A tradição européia liga a poesia à primavera. Essa foi uma convenção estabelecida como tantas outras. O que determina o aparecimento da poesia ou a composição de um poema é de ordem mais sutil e subjetiva. Assunto para um tratado dos grandes – e ao mesmo tempo quase nada. A natureza e o mundo que nos cerca, o tempo, a interação com os outros, sentimentos, emoções, o que se aprendeu e experimentou desempenham um papel importante no fazer poético.
Hoje em dia, quando o modo de vida nas cidades (e mesmo fora delas) exige de nós tanta contenção e causa tanto desgaste emocional; quando os problemas crescem na razão direta das exigências que não conseguimos satisfazer; quando o que se espera de cada um é talvez muito mais do que seria razoável esperar de seres humanos perdidos em nossas babéis em ritmo de globalização caótica; quando cada pessoa é confrontada com desempenhos consagrados e inteiramente inalcançáveis para a absoluta maioria; quando nossos limites são testados e desafiados dia a dia no trabalho, na família, na rua, é claro que a poesia tem que refletir isso.

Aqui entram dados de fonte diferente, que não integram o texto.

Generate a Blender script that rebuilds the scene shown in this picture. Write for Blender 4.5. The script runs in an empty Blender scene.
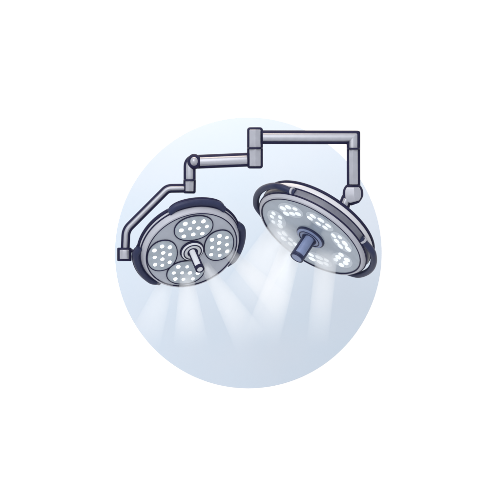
import bpy, bmesh, math, random
from mathutils import Vector, Matrix

sc = bpy.context.scene
COL = sc.collection
S = 0.006            # metres per photo pixel in the plane of the arms
ZC = 1.8             # height of the picture centre
CAMD = 8.0
R = math.radians
random.seed(7)


def P(px, py, y=0.0):
    k = 1 + y / CAMD
    return Vector(((px - 250) * S * k, y, ZC + (250 - py) * S * k))


# ---------------------------------------------------------------- materials
def lin(c):
    return tuple(((v / 255) / 12.92 if v / 255 <= 0.04045 else ((v / 255 + 0.055) / 1.055) ** 2.4) for v in c)


def mat(name, rgb, rough=0.4, metal=0.0, var=0.08, scale=18.0, bump=0.0, emit=None, spec=0.5, coat=0.0, stretch=(1, 1, 1)):
    m = bpy.data.materials.new(name)
    m.use_nodes = True
    nt = m.node_tree
    b = nt.nodes['Principled BSDF']
    b.inputs['Roughness'].default_value = rough
    b.inputs['Metallic'].default_value = metal
    b.inputs['Specular IOR Level'].default_value = spec
    b.inputs['Coat Weight'].default_value = coat
    tc = nt.nodes.new('ShaderNodeTexCoord')
    mp = nt.nodes.new('ShaderNodeMapping')
    mp.inputs['Scale'].default_value = stretch
    nz = nt.nodes.new('ShaderNodeTexNoise')
    nz.inputs['Scale'].default_value = scale
    nz.inputs['Detail'].default_value = 4
    nt.links.new(tc.outputs['Object'], mp.inputs['Vector'])
    nt.links.new(mp.outputs['Vector'], nz.inputs['Vector'])
    rp = nt.nodes.new('ShaderNodeValToRGB')
    rp.color_ramp.elements[0].position = 0.3
    rp.color_ramp.elements[1].position = 0.7
    rp.color_ramp.elements[0].color = (*[v * (1 - var) for v in rgb], 1)
    rp.color_ramp.elements[1].color = (*[min(1, v * (1 + var)) for v in rgb], 1)
    nt.links.new(nz.outputs['Fac'], rp.inputs['Fac'])
    nt.links.new(rp.outputs['Color'], b.inputs['Base Color'])
    mr = nt.nodes.new('ShaderNodeMapRange')
    mr.inputs['To Min'].default_value = max(0.02, rough - 0.06)
    mr.inputs['To Max'].default_value = min(1, rough + 0.06)
    nt.links.new(nz.outputs['Fac'], mr.inputs['Value'])
    nt.links.new(mr.outputs['Result'], b.inputs['Roughness'])
    if bump:
        bp = nt.nodes.new('ShaderNodeBump')
        bp.inputs['Strength'].default_value = bump
        bp.inputs['Distance'].default_value = 0.002
        nt.links.new(nz.outputs['Fac'], bp.inputs['Height'])
        nt.links.new(bp.outputs['Normal'], b.inputs['Normal'])
    if emit:
        b.inputs['Emission Color'].default_value = (*emit[0], 1)
        b.inputs['Emission Strength'].default_value = emit[1]
    return m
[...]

Não só a linguagem mudou. O modo de sentir o mundo e reagir aos estímulos se tornou mais tenso, mais áspero, porque é preciso ativar as defesas para não se ferir a toda hora.
Nada no entanto impediu que continuassem surgindo poetas verdadeiros neste mundo difícil e tantas vezes cruel. Parece que enquanto existir gente na Terra, existirão poetas. Poetas que falam não só de amor e flor, mas da humana condição, da falta permanente de alguma coisa que amenize a inquietação e a angústia, das coisas que os afetam, da própria circunstância do poema. Específico da poesia é o sentimento súbito do que toca a pele, da percepção aguçada que se amplia, instigadora, e num certo momento irrompe e mobiliza alguém a expressá-la. Mas para isso é preciso que haja um silêncio interior, uma certa contemplação desse processo, condição para ouvir o “barulho” da poesia. Desse barulho de que fala Ferreira Gullar, num poema que expressa quase a essência da questão:
Todo poema é feito de ar
apenas: a mão do poeta
não rasga a madeira
não fere
o metal
a pedra
não tinge de azul
os dedos
quando escreve manhã
ou brisa
ou blusa de mulher.
O poema
é sem matéria palpável
tudo
o que há nele
é barulho
quando rumoreja
ao sopro da leitura.
De Carlos Drummond de Andrade, um poema instrutivo, que fala das palavras, da serenidade e do silêncio, três colunas mestras de um poema:
Penetra surdamente no reino das palavras.
Lá estão os poemas que esperam ser escritos.
Estão paralisados, mas não há desespero,
há calma e frescura na superfície intacta.
Ei-los sós e mudos, em estado de dicionário.
Convive com teus poemas, antes de escrevê-los.
Tem paciência, se obscuros.
Calma, se te provocam.
Espera que cada um se realize e consuma
com seu poder de palavra
e seu poder de silêncio.
Reparem como Paulo Leminski incorpora a turbulência de nossos dias sem deixar de seguir essas receitas:
maldito
o que não deixa cantar
o canto é fraco
maldito
o que não deixa cantar
o canto é forte
maldito
o que não deixa cantar
o canto gera outro canto
maldito
o que não deixa cantar
o canto nunca deixa de cantar
Poesia não é antídoto de nada, não é remédio, não relaxa, não dá sono. Ignora rótulos e visões preconcebidas. Como tudo nesta vida, tem suas formas próprias, que devem e precisam ser bem cuidadas para que o poema soe verdadeiro, mas que pouco valem se o que se diz for fraco, falso, artificial, pretensioso. Os puristas que me perdoem, mas um poema tem que ser do mundo, dos outros, da morte, e sempre, sempre da precariedade humana que se recria em palavras. Isso vale também para poemas que falam de uma realidade interior, de sentimentos subjetivos, porque, já dizia Vinicius, “a vida só se dá pra quem se deu”. E acho que não está errado dizer que fazer poesia é um modo bem-sofrido de viver – e por bem-sofrido quero dizer a dor e a alegria, o amor e seus avessos experimentados em profundidade.
O que legitima um poema são as marcas, as cicatrizes, os efeitos concretos da realidade sobre quem o escreve; é a experiência vivida – embora precise existir “calma e frescura na superfície intacta” para deixar que venha à tona e se estruture. Importa muito pouco se é um soneto, um haicai, se são trovas, versos livres e brancos ou redondilhas. Cada poema deve se impor por si mesmo, “com seu poder de palavra / e seu poder de silêncio.”